Here goes ... Dee, throw all that bad crap that you want to keep eating OUT. You don't need it. You have come tooo far and worked too hard to go back to the "bad place". You can do this. You can get back on the wagon, today. Choose you. You are so worth it!

♥ Dee ♥ said...

Marissa, you are RIGHT!! That's it! It's all going in the garbage. I will NOT spend another single day with this shit in my house.

I AM WORTH IT!!

And so are you!
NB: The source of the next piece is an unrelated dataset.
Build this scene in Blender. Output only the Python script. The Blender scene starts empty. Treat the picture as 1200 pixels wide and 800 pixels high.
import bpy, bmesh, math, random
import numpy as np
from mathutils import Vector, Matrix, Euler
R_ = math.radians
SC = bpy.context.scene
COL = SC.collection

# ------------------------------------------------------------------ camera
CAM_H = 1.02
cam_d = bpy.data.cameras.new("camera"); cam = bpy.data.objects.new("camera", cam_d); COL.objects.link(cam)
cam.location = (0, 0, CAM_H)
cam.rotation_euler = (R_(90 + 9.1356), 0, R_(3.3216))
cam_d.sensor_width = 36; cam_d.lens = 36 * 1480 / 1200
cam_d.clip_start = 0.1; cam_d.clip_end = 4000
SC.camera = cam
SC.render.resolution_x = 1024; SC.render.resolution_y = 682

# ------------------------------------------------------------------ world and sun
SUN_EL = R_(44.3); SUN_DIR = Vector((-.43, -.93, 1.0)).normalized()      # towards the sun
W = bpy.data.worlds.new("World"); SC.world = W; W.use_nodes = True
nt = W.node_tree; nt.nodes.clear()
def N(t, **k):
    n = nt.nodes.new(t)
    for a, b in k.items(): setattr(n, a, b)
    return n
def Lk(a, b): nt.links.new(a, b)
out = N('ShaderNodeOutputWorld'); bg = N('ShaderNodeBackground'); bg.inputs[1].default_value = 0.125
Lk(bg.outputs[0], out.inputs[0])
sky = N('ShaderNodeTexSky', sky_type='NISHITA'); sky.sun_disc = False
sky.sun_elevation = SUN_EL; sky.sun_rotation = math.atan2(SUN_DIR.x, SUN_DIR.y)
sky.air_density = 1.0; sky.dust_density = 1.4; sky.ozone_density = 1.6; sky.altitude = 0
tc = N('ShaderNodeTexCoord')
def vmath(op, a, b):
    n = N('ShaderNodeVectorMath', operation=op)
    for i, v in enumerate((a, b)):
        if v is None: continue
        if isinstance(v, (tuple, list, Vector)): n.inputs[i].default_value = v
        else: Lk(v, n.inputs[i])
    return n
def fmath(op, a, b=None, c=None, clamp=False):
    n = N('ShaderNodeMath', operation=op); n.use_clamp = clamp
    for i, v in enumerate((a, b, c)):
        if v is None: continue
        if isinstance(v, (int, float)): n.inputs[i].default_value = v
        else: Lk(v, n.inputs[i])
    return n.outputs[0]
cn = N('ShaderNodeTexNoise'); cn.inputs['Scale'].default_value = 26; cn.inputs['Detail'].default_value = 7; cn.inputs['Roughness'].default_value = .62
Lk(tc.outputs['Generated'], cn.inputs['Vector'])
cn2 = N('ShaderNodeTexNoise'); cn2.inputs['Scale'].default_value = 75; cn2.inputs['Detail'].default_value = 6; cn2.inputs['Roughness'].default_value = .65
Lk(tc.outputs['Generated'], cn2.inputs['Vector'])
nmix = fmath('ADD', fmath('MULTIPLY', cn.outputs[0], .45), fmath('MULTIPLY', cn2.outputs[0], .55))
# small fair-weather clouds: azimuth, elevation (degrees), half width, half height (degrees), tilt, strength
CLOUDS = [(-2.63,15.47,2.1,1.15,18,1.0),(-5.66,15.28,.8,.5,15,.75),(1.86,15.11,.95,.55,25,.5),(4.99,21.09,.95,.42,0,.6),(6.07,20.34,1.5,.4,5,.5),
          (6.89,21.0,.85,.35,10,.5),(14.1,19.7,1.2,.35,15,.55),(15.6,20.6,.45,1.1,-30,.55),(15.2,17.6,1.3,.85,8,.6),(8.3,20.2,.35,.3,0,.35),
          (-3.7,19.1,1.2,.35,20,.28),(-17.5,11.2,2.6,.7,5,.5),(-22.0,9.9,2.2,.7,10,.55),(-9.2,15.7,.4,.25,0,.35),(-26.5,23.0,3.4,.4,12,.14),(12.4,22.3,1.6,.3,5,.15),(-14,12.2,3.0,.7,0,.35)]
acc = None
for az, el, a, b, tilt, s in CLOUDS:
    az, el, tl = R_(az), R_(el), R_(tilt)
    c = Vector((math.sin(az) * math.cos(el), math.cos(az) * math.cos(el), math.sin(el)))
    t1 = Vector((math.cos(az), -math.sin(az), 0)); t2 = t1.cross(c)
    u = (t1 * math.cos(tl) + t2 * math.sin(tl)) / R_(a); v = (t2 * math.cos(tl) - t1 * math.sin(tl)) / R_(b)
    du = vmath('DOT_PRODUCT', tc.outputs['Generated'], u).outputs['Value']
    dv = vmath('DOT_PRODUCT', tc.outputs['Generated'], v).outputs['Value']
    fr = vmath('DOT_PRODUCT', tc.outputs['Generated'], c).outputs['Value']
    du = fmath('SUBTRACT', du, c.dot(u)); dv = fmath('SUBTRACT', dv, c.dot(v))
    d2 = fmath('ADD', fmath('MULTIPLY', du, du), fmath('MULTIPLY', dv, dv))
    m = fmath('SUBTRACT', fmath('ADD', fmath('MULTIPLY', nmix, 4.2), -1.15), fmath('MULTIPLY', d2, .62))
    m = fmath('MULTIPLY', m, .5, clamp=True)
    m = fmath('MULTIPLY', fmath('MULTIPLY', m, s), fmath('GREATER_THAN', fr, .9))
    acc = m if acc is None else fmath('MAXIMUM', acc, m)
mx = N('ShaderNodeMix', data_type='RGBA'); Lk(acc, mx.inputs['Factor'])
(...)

Are you doing the same?? Let's go!!!

Pheonix said...

mmmmmmmmmmmmmmmmmcrack!

I haven't stepped on the scale... I'm too chicken... well, that and I'm not done my frivolities off of the wagon yet ;)

sesame said...

I have begun to look at the containers of snacks and treats like poison.

I envision the the bowls with green slime poured over them....they will only make me feel badly.

The world is full of temptations, the key to success it to think and rethink, and then rethink our strategy again and again.

I know the lesson will not be lost on you this year, and next year, you will have a solid thought pattern and game plan.

♥ Dee ♥ said...

Yep, next year, no chocolates in the house... or just one box, maybe.

My biggest lesson this year is that I don't have to give in to peer pressure, and that just because someone else rationalizes it for me, I should listen to my own heart and mind FIRST. My people will not die without outrageous amounts of treats, and I am an overboard addict. I took full advantage of a justification that I knew damn well was wrong for me, but I rode that wave like a prize winning surfer.

I could kick my own ass. I will. I'll kick it right back down to skinny.

The Momma said...

Sorry Sweet heart It wont happen again. Did not really mean for you to buy bad stuff when I said Chocolate I meant one box. I really thought you would get stuff like strange fruit or maybe new veggies to try or some strange new cheeses. Just want you and the family to have somethings you might not have the money to buy... again I am sorry love mom

♥ Dee ♥ said...

Mom, don't worry... you are not responsible for my decisions and choices. I should have known better, as I know myself. I could have said no, and chose not to.